Shawn O’Connor: I'm not someone who is going to defend every single standardized test that's out there, but schools do need the ability to compare students who are from different parts of the country who've studied different majors but who all want to pursue the same degree.  And so what standardized tests allow schools to do is to have one benchmark - and it’s only one benchmark; there are obviously a lot of other factors in the application process - but it provides one benchmark where we can line up all of the different students and sort of understand what they’re likely potential is.
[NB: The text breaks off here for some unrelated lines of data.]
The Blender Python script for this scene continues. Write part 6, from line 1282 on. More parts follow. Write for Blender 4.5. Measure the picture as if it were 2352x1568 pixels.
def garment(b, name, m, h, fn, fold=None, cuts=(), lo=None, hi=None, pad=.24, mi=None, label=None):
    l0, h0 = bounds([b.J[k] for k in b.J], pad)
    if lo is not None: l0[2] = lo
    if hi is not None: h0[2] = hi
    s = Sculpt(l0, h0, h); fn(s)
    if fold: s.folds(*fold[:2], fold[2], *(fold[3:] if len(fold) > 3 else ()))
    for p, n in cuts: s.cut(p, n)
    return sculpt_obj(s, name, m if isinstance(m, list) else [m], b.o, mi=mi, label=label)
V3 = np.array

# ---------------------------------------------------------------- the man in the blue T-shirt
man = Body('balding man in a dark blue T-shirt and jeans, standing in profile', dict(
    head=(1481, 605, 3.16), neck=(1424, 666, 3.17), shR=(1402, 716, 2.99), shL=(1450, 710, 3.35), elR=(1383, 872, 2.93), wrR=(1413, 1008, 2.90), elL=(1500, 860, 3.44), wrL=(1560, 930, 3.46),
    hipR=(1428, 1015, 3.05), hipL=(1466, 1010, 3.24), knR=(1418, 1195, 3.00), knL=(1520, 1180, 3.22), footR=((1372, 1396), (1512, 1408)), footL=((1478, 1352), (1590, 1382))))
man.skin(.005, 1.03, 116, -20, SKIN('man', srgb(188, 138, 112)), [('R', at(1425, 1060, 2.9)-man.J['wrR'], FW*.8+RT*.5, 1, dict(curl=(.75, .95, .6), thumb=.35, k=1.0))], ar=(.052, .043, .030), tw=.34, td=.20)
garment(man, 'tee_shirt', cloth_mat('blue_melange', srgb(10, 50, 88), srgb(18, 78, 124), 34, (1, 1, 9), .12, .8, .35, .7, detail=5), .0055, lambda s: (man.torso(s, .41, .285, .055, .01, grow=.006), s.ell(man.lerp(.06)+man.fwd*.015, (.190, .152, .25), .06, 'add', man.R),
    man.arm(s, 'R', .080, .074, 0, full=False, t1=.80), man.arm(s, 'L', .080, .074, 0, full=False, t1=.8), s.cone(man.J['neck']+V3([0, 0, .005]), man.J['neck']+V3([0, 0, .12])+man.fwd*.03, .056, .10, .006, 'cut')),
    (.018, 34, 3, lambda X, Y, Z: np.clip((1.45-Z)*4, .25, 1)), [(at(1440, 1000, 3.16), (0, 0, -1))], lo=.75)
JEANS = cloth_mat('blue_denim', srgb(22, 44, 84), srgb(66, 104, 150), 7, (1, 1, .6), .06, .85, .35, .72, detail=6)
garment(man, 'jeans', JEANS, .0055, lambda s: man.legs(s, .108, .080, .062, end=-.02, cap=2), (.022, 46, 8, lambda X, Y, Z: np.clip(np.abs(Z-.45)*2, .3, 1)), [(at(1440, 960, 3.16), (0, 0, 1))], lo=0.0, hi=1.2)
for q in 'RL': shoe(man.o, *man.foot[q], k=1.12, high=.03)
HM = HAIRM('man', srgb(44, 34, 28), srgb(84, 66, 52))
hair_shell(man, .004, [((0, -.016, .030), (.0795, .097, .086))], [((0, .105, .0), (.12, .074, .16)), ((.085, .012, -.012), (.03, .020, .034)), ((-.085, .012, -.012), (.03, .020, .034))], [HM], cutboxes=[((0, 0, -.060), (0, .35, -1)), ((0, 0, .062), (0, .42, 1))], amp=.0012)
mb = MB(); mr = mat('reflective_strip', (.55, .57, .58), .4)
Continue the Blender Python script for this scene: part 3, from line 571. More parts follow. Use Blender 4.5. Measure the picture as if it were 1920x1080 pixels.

What I think have been the two negative social implications of sort of the proliferation of standardized tests has been, number one, this common collective myth that has developed that you have just a certain ability to get a certain number on this test and that that cannot be changed.  We prove that wrong every single day at Stratus Prep.  And the second is the notion that these tests are in no way influenced by sort of one’s personal background or one’s early childhood education.  I mean, the statistics are quite clear: your performance on a standardized test in graduate school is in some way impacted by where you grew up and what type of elementary and middle school that you were able to attend.  That's something that I think the test writers should be challenged by everyone to continue working to reduce because it really is obviously not fair that there are factors beyond your control that are impacting your test performance.  But it’s much less of a deterministic factor than people think.  Does early childhood education impact standardized test performance?  Yes.  But the amount that it impacts is much less than people think, so don’t use that as an excuse.  Don’t think, "Oh, I can’t do well because I didn’t go to a great grade school."  It may mean that you have to work a little bit harder, but you can get there.